よつて本件記録及び原裁判所において取り調べた総ての証拠を精査して本件犯行の動機、態様、被告人の前科、家庭状況、経歴その他諸般の事情を考慮すると、本件は被告人が原審相被告人荒山伊勢一、同荒山一市から誘れるまゝに三菱倉庫株式会社大阪市店長松村正直保管に係る輸入許可未済の外国貨物米綿二梱(時価合計八万七千四百七十円相当)を窃取した上之を陸揚輸入しようとした事案であつて、本件物件は犯行直後全部被害者に還付されているとはいえ、被告人はかつて窃盗などの犯行により度々刑事処分を受けながら、更に本件犯行に及んだ犯情は決して軽視できないものであり、何等恕すべき点は認められない。原審が被告人を懲役一年に処したのは相当である。

しかし、追徴の点について調査すると関税法第百十八条は許可を受けないで貨物を輸入し又は輸入しようとした場合においては、右犯罪にかかる貨物又はこれに代るべき価格が犯人の手に存在することを禁止し、もつて密輸入の取締を厳に励行せんとする趣旨から、その貨物が、犯罪当時から善意の第三者の所有物件であるとき及び犯罪後善意の第三者に取得されたときの外は之を没収すべきものとし(同法第百十八条第一項)、その没収すべき犯罪貨物が事実上没収できない場合又は犯罪貨物が前記の如く犯罪後善意の第三者に取得されたためこれを没収しない場合においては、没収に代るものとして、犯罪が行われた時の貨物の価格に相当する金額を犯人から追徴すべきものとしている(同条第二項)ところ、本件物件は関税法第百十八条第一項第一号に所謂犯罪当時から善意の第三者の所有する物件であつて、没収の対象物件ではないから、同条第二項に所謂「前項の規定により没収すべき犯罪貨物」に該当しない。なお「同条第一項第二号の規定により没収しない場合」に当らないことは勿論である。したがつて、本件犯罪貨物が窃盗の被害者に還付されて没収することができないからといつて、「没収すべき犯罪貨物を没収することができない場合」であるとして、之に代る価格を追徴することは許されないものといわなければならない。されば関税法第百十八条を適用して被告人等から本件犯罪貨物の時価金八万七千四百七十円の追徴を言渡した原判決は、法令の適用を誤つたものというべく、この点において破棄を免れない。
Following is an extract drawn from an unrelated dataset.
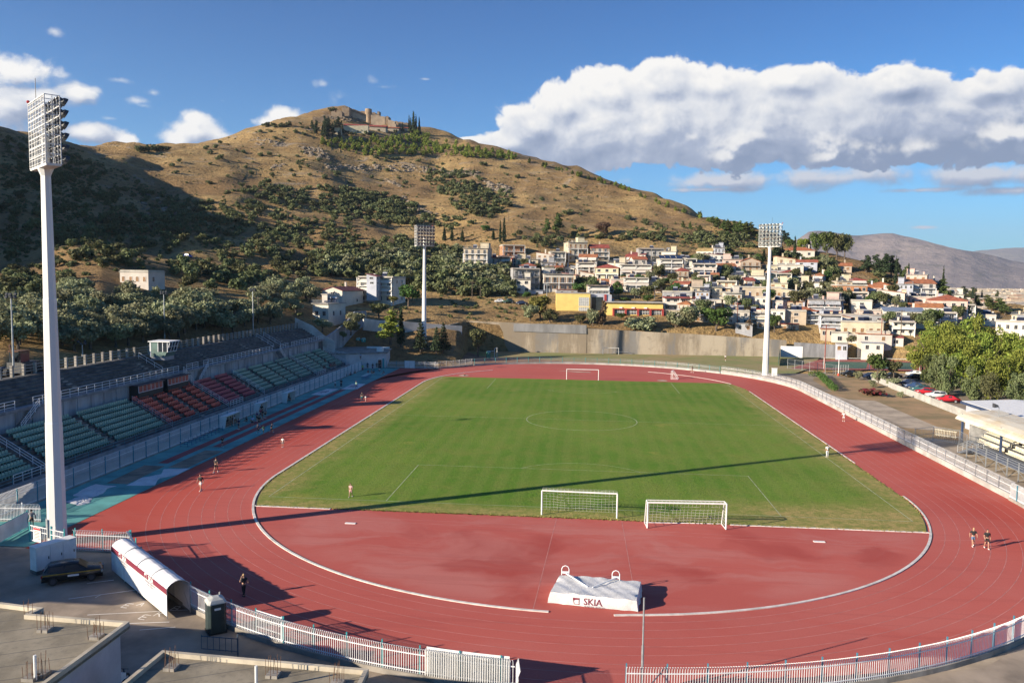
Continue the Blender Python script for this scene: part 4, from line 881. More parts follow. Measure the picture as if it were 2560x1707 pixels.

よつて刑事訴訟法第三百九十七条第一項第三百八十条に従い原判決中被告人中西竹義に関する部分を破棄すべきものとし同法第四百条但書に則り更に判決する。

原判決認定の事実に法律を適用すると、判示所為中窃盗の点は刑法第二百三十五条第六十条に、関税法違反の点は関税法第百十一条第二項第一項刑法第六十条に夫々該当するから、後者については所定刑中懲役刑を選択し、被告人には原判示の如き前科があるから右各罪につき刑法第五十六条第五十七条に則り累犯の加重をなし、以上は同法第四十五条前段の併合罪であるから同法第四十七条第十条第十四条に従い重い窃盗罪の刑に法定の加重をなした刑期範囲内において被告人を懲役一年に処することとし主文の通り判決する。